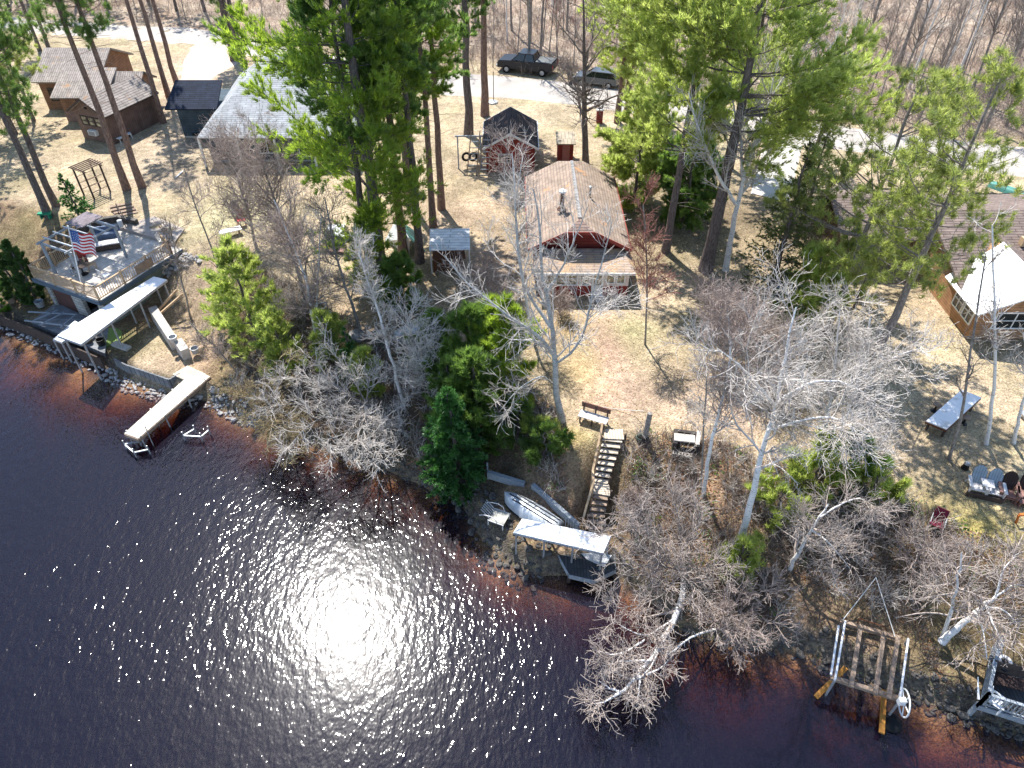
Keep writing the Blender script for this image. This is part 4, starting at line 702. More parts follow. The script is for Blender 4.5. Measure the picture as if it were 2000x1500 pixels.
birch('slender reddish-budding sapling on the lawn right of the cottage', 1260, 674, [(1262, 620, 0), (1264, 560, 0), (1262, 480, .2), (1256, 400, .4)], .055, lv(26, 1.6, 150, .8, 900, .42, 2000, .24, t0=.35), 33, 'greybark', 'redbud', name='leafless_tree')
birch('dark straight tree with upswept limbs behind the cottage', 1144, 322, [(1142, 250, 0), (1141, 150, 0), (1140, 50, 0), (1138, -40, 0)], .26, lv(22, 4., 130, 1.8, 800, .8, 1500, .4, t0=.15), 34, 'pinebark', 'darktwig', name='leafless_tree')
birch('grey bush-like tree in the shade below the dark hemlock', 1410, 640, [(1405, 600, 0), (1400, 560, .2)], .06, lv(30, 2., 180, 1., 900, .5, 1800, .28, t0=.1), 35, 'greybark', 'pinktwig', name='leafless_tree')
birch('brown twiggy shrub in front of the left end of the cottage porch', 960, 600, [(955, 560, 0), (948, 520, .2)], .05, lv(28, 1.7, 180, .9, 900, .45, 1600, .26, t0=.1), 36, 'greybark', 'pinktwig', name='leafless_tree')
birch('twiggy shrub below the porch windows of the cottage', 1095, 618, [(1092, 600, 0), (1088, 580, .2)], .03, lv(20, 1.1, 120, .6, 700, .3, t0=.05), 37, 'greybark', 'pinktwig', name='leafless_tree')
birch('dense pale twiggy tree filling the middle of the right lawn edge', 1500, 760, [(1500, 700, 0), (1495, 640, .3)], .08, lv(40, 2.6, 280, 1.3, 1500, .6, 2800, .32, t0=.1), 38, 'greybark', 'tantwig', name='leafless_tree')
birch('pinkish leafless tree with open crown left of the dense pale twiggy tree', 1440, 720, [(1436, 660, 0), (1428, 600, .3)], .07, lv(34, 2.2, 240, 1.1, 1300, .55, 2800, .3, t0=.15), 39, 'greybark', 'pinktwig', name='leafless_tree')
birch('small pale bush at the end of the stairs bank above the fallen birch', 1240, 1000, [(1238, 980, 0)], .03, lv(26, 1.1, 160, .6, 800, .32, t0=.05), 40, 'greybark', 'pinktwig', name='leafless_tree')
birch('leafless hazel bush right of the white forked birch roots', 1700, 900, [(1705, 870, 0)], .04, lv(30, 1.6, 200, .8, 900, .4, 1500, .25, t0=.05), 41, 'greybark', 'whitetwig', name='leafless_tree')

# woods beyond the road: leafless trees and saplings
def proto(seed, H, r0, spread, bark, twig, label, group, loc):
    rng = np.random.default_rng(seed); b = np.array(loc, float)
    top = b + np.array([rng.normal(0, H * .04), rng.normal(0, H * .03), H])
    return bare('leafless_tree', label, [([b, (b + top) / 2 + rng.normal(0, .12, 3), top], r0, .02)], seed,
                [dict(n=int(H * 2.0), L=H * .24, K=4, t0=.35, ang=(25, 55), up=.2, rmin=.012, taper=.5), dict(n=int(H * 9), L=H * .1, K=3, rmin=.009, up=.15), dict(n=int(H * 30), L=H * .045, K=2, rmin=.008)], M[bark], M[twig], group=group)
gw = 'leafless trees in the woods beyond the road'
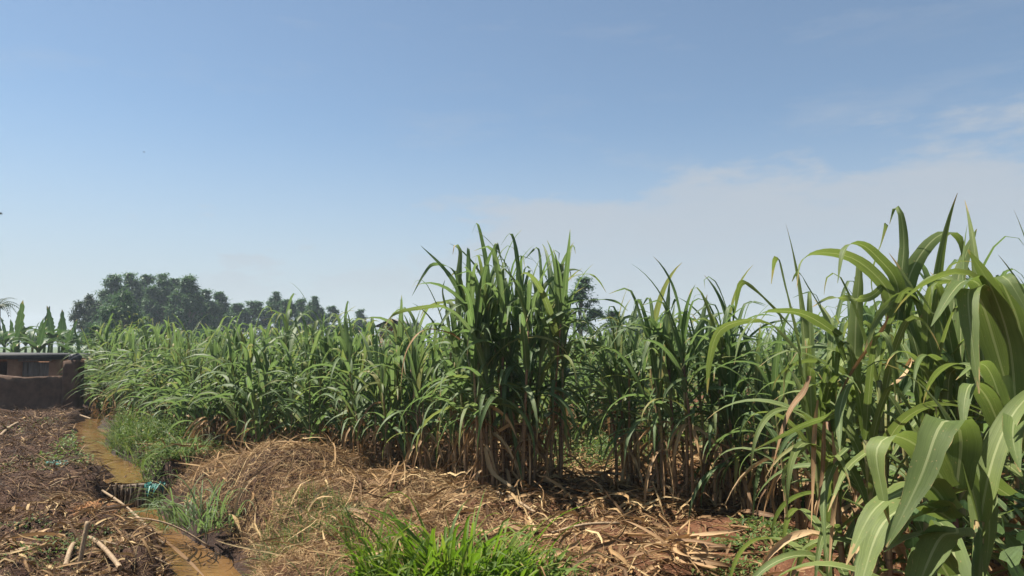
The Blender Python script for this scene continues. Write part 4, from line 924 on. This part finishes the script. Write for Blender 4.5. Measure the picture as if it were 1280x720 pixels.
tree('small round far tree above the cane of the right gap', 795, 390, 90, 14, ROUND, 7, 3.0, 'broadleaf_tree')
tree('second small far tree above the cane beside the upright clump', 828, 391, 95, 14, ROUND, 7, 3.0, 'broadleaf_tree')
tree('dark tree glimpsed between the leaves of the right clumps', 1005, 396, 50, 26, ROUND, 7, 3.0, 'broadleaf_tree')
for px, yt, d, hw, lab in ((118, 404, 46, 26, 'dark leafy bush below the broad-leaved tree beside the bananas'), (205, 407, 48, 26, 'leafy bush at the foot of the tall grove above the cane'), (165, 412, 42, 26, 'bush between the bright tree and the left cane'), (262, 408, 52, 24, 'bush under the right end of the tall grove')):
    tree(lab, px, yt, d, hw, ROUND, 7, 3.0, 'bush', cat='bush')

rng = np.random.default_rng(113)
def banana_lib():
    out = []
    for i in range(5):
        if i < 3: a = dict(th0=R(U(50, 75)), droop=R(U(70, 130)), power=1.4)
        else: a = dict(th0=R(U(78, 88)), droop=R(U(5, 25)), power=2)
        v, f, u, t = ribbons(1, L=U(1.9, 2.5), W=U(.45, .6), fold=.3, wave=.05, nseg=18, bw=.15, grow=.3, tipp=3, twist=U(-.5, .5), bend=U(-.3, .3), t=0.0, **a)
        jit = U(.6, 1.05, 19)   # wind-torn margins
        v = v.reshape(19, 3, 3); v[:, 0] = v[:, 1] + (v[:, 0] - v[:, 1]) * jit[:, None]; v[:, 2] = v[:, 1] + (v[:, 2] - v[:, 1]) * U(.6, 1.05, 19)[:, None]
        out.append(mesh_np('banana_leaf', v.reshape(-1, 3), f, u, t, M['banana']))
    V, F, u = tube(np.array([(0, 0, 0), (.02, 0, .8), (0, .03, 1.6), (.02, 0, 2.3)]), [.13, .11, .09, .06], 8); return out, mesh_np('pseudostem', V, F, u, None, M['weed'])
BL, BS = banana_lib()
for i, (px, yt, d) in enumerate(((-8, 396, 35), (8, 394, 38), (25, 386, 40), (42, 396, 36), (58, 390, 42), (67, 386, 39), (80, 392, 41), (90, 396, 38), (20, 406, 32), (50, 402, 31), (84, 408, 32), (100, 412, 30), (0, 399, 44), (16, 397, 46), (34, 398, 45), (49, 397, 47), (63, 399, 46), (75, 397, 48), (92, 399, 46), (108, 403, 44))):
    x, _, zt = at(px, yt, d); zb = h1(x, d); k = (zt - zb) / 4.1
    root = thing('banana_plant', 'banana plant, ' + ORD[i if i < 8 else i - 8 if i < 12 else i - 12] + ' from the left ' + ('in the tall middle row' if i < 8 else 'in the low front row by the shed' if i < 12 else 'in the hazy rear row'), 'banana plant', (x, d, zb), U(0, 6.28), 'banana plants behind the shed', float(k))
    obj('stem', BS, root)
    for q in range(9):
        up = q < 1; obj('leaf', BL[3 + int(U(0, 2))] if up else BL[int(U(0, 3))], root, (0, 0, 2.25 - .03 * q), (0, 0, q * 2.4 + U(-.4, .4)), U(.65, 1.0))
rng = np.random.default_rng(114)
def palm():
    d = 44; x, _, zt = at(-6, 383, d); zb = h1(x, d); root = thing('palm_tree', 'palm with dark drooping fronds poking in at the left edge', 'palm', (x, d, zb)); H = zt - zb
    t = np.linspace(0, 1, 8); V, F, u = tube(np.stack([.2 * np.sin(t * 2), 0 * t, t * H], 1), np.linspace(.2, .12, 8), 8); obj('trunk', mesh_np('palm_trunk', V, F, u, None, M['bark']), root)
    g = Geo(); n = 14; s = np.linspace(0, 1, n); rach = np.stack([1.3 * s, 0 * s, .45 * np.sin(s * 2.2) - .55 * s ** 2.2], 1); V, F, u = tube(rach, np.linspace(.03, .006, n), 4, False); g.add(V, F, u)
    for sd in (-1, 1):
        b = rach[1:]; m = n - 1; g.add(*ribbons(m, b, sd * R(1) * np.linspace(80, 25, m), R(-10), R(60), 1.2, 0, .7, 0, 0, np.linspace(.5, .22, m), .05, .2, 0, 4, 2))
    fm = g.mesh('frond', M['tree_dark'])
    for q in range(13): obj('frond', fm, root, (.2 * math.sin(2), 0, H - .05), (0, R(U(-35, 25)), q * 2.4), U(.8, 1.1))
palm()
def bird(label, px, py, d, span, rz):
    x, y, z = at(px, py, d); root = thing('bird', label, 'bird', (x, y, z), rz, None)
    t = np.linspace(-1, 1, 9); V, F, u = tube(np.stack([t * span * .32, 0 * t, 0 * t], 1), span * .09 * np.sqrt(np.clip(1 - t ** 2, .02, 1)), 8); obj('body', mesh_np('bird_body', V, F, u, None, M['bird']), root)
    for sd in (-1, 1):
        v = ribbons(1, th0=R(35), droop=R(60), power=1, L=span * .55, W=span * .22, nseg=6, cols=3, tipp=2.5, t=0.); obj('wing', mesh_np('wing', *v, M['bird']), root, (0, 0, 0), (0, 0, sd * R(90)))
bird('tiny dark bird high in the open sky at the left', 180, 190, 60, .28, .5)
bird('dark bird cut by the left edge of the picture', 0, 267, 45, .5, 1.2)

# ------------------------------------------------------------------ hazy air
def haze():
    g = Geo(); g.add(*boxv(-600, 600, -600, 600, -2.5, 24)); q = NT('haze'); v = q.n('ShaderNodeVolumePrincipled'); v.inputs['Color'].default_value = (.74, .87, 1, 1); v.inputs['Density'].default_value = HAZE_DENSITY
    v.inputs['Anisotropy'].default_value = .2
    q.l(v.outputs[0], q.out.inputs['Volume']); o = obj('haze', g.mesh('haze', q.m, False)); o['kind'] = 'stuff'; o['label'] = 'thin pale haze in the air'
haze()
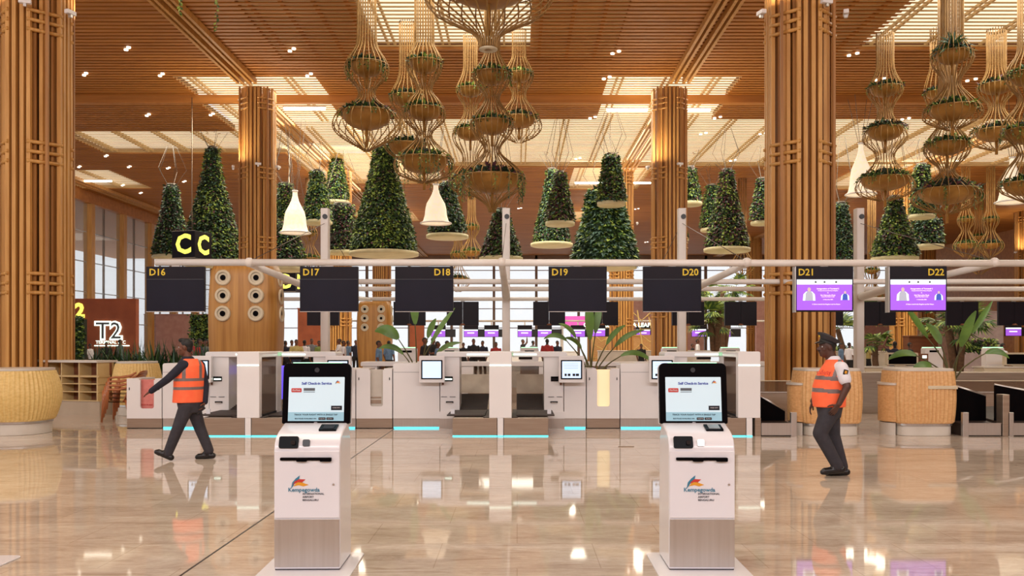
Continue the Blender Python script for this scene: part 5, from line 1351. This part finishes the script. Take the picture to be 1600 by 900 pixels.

= = = = = = =

Print exactly the lines from the one containing "The Blender Python script for this scene continues." to the one containing "tree(lab, px, yt, d, hw, ROUND, 7, 3.0, 'bush', cat='bush')", both included, and nothing else.

The Blender Python script for this scene continues. Write part 4, from line 924 on. This part finishes the script. Write for Blender 4.5. Measure the picture as if it were 1280x720 pixels.
tree('small round far tree above the cane of the right gap', 795, 390, 90, 14, ROUND, 7, 3.0, 'broadleaf_tree')
tree('second small far tree above the cane beside the upright clump', 828, 391, 95, 14, ROUND, 7, 3.0, 'broadleaf_tree')
tree('dark tree glimpsed between the leaves of the right clumps', 1005, 396, 50, 26, ROUND, 7, 3.0, 'broadleaf_tree')
for px, yt, d, hw, lab in ((118, 404, 46, 26, 'dark leafy bush below the broad-leaved tree beside the bananas'), (205, 407, 48, 26, 'leafy bush at the foot of the tall grove above the cane'), (165, 412, 42, 26, 'bush between the bright tree and the left cane'), (262, 408, 52, 24, 'bush under the right end of the tall grove')):
    tree(lab, px, yt, d, hw, ROUND, 7, 3.0, 'bush', cat='bush')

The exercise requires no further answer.